SURABAYA, INDONESIA -- The AirAsia crash that led to the death of all 162 aboard last year was triggered by cracked solder joints on the plane's rudder control warning system, Indonesia's National Transportation Safety Committee said today.

The pilots of the Airbus A320 lost control of the plane, which rolled and then ultimately fell from the sky in a storm last Dec. 28.

While pilot error was partly to blame, the NTSC report said, the warning system failure might have misled the pilot. "The degraded performance and ambiguous commands might have decreased the SIC's (co-pilot) situational awareness and he did not react appropriately in this complex emergency resulting in the aircraft becoming upset."
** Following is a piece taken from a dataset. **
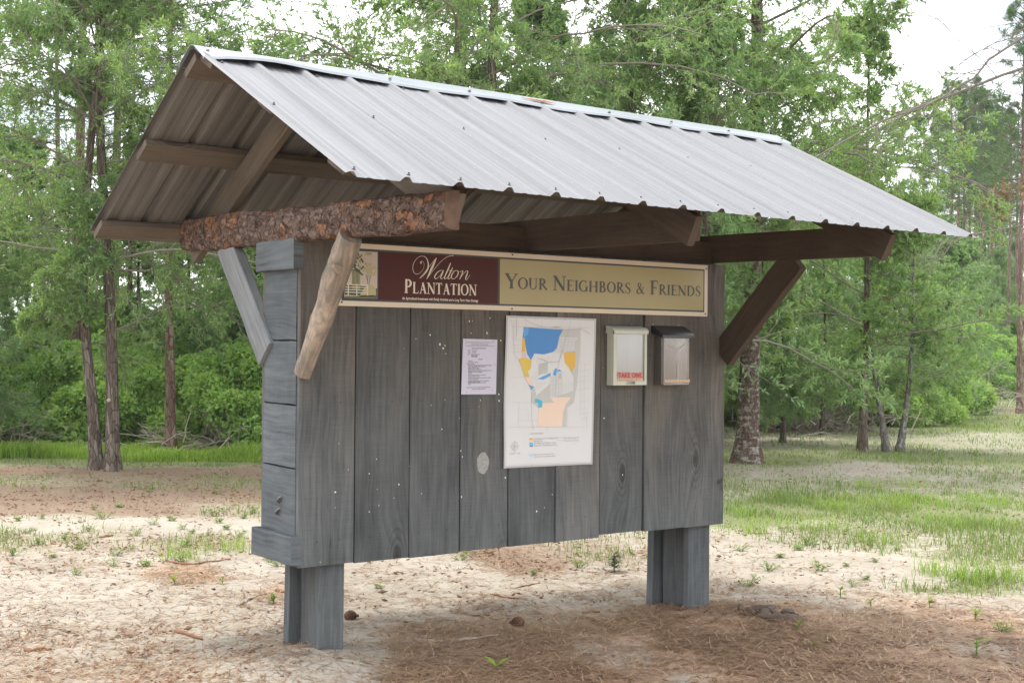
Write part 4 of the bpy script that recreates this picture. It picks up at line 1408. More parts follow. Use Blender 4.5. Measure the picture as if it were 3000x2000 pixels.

The report cited solder fatigue due to thermal cycling of the rudder travel limiter unit (RTLU). The rudder limiter system limits rudder travel at high speeds in order to prevent rudder/stabilizer overload. The system is controlled by an electric actuator which blocks rudder travel according to indicated airspeed.

Examination of the RTLU post-crash concluded that the failure of the unit was caused by cracked soldering of the electronic module of both channel A and B as result of the thermal cycles associated to ON /OFF power and ground/flight conditions and generated a fatigue phenomenon of the soldering, the report indicated. The crack of the soldering electronic module resulted in intermittent failure of the RTLU. 


According to investigators who studied the flight's "black box" records, the plane pitched 44° at its highest angle, stalled, and rolled 104° on its left wing. According to the report, the aircraft then lost altitude with a descent rate of up to 20,000 ft. per minute as it fell from 38,500 ft. to 29,000 ft. altitude, at which point the wings leveled but the angle of attack (pitch) remained at approximately 40° up and the plane remained stalled. The aircraft continued to lose altitude at an average rate of 12,000 ft. per minute until it crashed into the Java Sea.

According to the NTSC report, the rudder control system had failed almost two dozen times in the year before the crash. Maintenance records indicated the rudder problem's frequency had been increasing, and the malfunction, caused by the cracked joint on a circuit board, occurred nine times in December alone.